To be honest, if they're anything between my '45 Sterling and my '56 Silent Super, then I'm half-way sold on them already.

Thanks for reading!


  1. Mine is better than expected. I held put for 3 years for a good price.

  2. You're sold. Skyriters are very snappy and pretty light. Similar but not identical to the silent-supers. Get a 1950's one - sometimes the 60's ones are dead-feeling, but I've run across a couple plastic-shelled Corsairs that were actually very good.

    One thing: Skyriters tend to have somewhat haphazard type alignment, but I've found most Smith-Corona portables tend to get out of whack that way when well-used. If you consider that trait charming rather than annoying, there's another plus.

  3. I have a later skyriter made in England... like this one:
    I have to say, I don't love it. It's a plain looking machine. There's a stifling air of mass production to it, void of "character". At the same time, it's a decent machine, but I have so many I prefer ahead of it. Strange as it may be though: I love my SM9 and that is such a common machine that it sells super affordable.
    My opinion: if you can get the skyriter for a real good price, then no harm, no foul.
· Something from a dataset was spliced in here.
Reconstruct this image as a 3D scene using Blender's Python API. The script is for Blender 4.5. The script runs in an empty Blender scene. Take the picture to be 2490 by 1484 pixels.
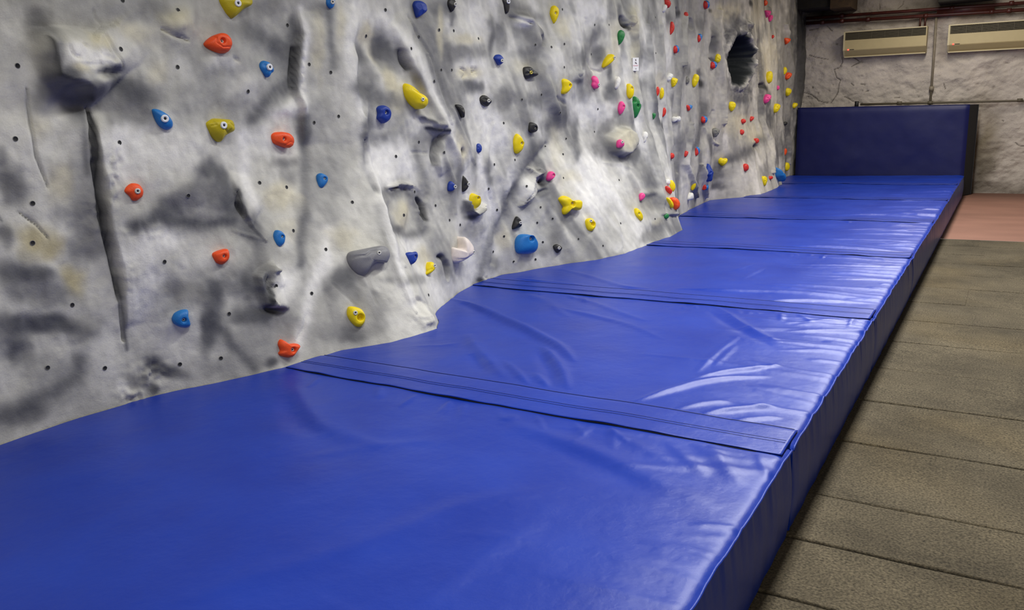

You can always unload it. I think you can sell your Kolibri too, it may surprise you how much you might get for it.

  4. Thanks for the responses, folks. And Ted, yes, the type alignment on both my '45 Sterling and '56 Silent Super is a little...'jaunty', but this adds to their charm.

  5. Hi. I'm not sure if I understood what "ting" is in your Smith Corona ;) I write just to say mine also did "ting" and it's very easy unscrew the bell, clean it and screw it again but not too hard. Then a great and clean "ding" is here!

    Btw, what did you finally chose? I'm looking for a Olympia Splendid. I didn't know the feeling is spongy...

    1. The bell on my 1936 Smith-Corona Standard feels a little soft. I could unscrew it and adjust it, but it doesn't bother me enough to try fixing it.

      I haven't gotten a Skyriter. I have too many typewriters already. As for the Splendid, yes, it feels a little sluggish to me. Not as snappy as some of my other Olympias. Still a nice machine to use, however.

  6. I realize this is an old post, but I have a Skyriter and I like it very very much. In fact, I like to love all my Smith Coronas - Silent Super, Silent, Clipper & Skyriter. Skyriter has a few limitation because of size but they are minor (like the paper bail is straight-up without an option for suspending it as you insert the paper. Not a big deal though, right?) The type itself is beautiful and it has the characteristic zippy SC action. If I were to choose a favorite, it might be the Clipper, but I don't want to choose a favorite. I love them all. (And, by the way, I found your blog when searching on info regarding the Olympia Splendid 66 - I am enjoying it the least of my machines. The action is far too demanding for my weak self.)

  7. I have a 1959 Skyriter (3rd owner). It takes a bit of getting used to the flat keyboard, but it is a quick machine and fairly quiet. My main machine is a 1971 Olympia SM9-dead reliable. My Olympia Traveller de Luxe and my N.O.S. 1966 Olympia Splendid 33 have the same chunky action (the patent for the Olympia SF design was intended to speed up the slug speed upon striking the ribbon/paper/platen). I think they overcomplicated the mechanism to achieve this. The flat Olympias type fine, if you have a sharp, quick fingerstroke, but it's quite different feeling than the "quick pivot" motion of the Skyriter or the Hermes Rocket/Baby.

  8. @ Ricky Garni, I had a Splendid 99 at one stage and didn't like it at all. Looked great, but felt rough in the typing action. I have since bought a SF model and it types a little better, but not as smoothly as Skyriters.

    @ Penhurion, I ended up getting rid of the Skyriter due to the short carriag return lever (early model) and I replaced it with a Sears-branded S-C Tower Chieftain III, with the longer return lever. It's a very snappy typewriter and it gets the most use out of all my ultra-portables.
    Regarding SM9s, I have a late 1966 model and I think it was barely used by whomever owned it before me. Pristine condition, even the draw-band is still crisp white in colour. Works like a charm. An absolute favourite to use.

    Thanks to you both for stopping by!